Kris new our time this week was better spent working on something else. Maybe she was already planing on moving hay to her sheds, like we did today. Or maybe she agreed with me that January and February are critical to getting the horses in condition, thus having a very good show season. Either way we put up hay this afternoon, then afterwards she left to get the spreader, while I got home in time to help Devin finish working horses and the week is off to a good start with working the horses.

We are holding our own this winter, the weather hasn't been that bad and besides a few minor hang ups we are doing great. I would dare say we are a month or two ahead from were we where last year at this time with the horses.

Tuesday, January 4, 2011

New Years

Hope everyone had a great Christmas and a Happy New Year. Christmas Eve, afternoon was at Mom's with her side of the family, then after I did chores at home with help from Kris on stalls, I was back at Mom's for a bit then off to see my Sister M.J.'s. New Years was pretty calm, dinner with a few friends, a movie and in bed by 11:45, because I had chores to do the next morning, getting up early seven days a week with do that to you.

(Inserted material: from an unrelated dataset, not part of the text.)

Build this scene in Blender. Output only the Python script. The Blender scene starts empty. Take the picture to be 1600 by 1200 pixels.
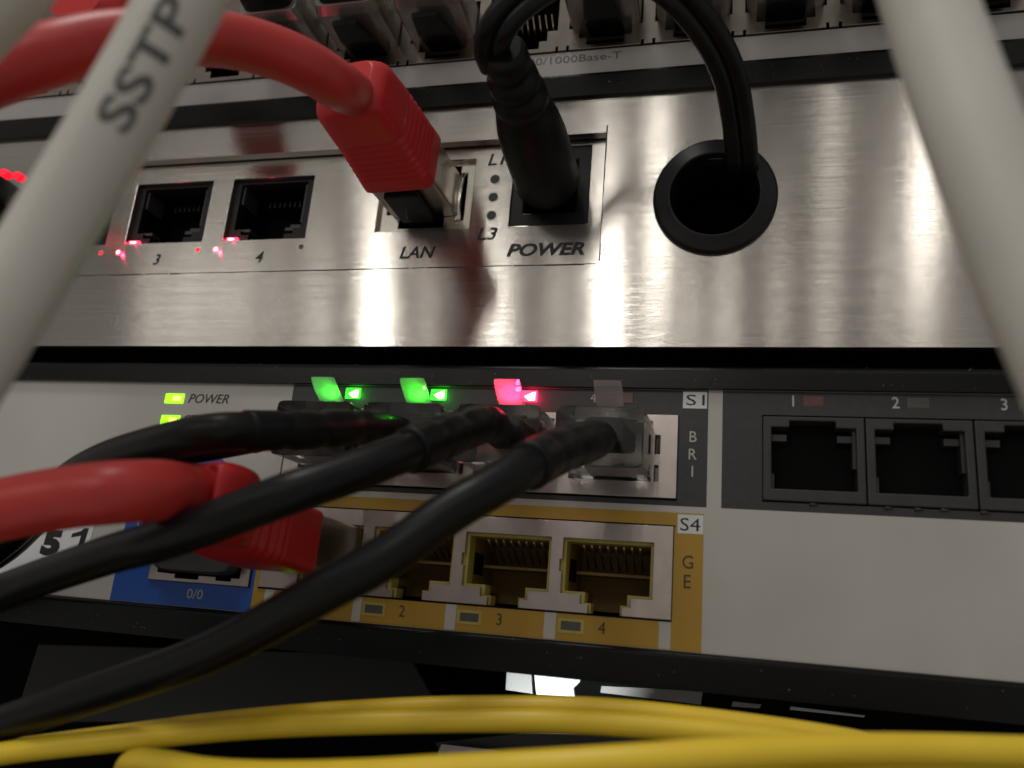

Kris had Cheyeene come in for me the Sunday after Christmas. I fought Kris on it, but Kris seems to know when I am about shot and could use a break. I spent the day getting caught up on stuff. Changed the oil in the pickup at Chris's. Watched a little football and did some cleaning inside.

While at Chris's in between changing a oil filter and checking the score of the football game. Chris said to me. "I am not a big fan of New Years resolutions, but I am making a small one to be a better person this year." I was suprised and told him I thought he was a pretty good person. He just felt that he had room for improvement. I think Chris is right on. We all have room for improvement in our lives and if we keep it simple, focus on ourselvs instead of others. Then we all can do our part in making this world we live in a little better. Chris has been like a brother to me and has never let me down, but we have also had those heart to heart conversations about what is tearing him up. During one of those conversations some wiley, good o'l boy made a comment to him about fixing what he could fix first. I hope this works for him and his family.

Now did I make one??? Nope!! Well, kinda. Personally I think making New Years resolutions is stupid as hell. It is like telling everyone you quit smoking. Better make dam sure you have stopped for good, before you start shooting you mouth off about quitting. What I have decided to do is make better use of my time. Make every second count. Do a better job of preperation of the coming days and weeks. I have tendency to get a lot on my plate and start selling myself short. Some of that comes from working with Terry and Kris all these years and they tend to try to cram ten pounds of crap into a five pound bag. I think if I have a more of a open mind and think more like they do, then the rest of fluffy, feel good, stuff I want to happend in 2011 will happend.

And Yes Mom it does start with a clean, organized home first.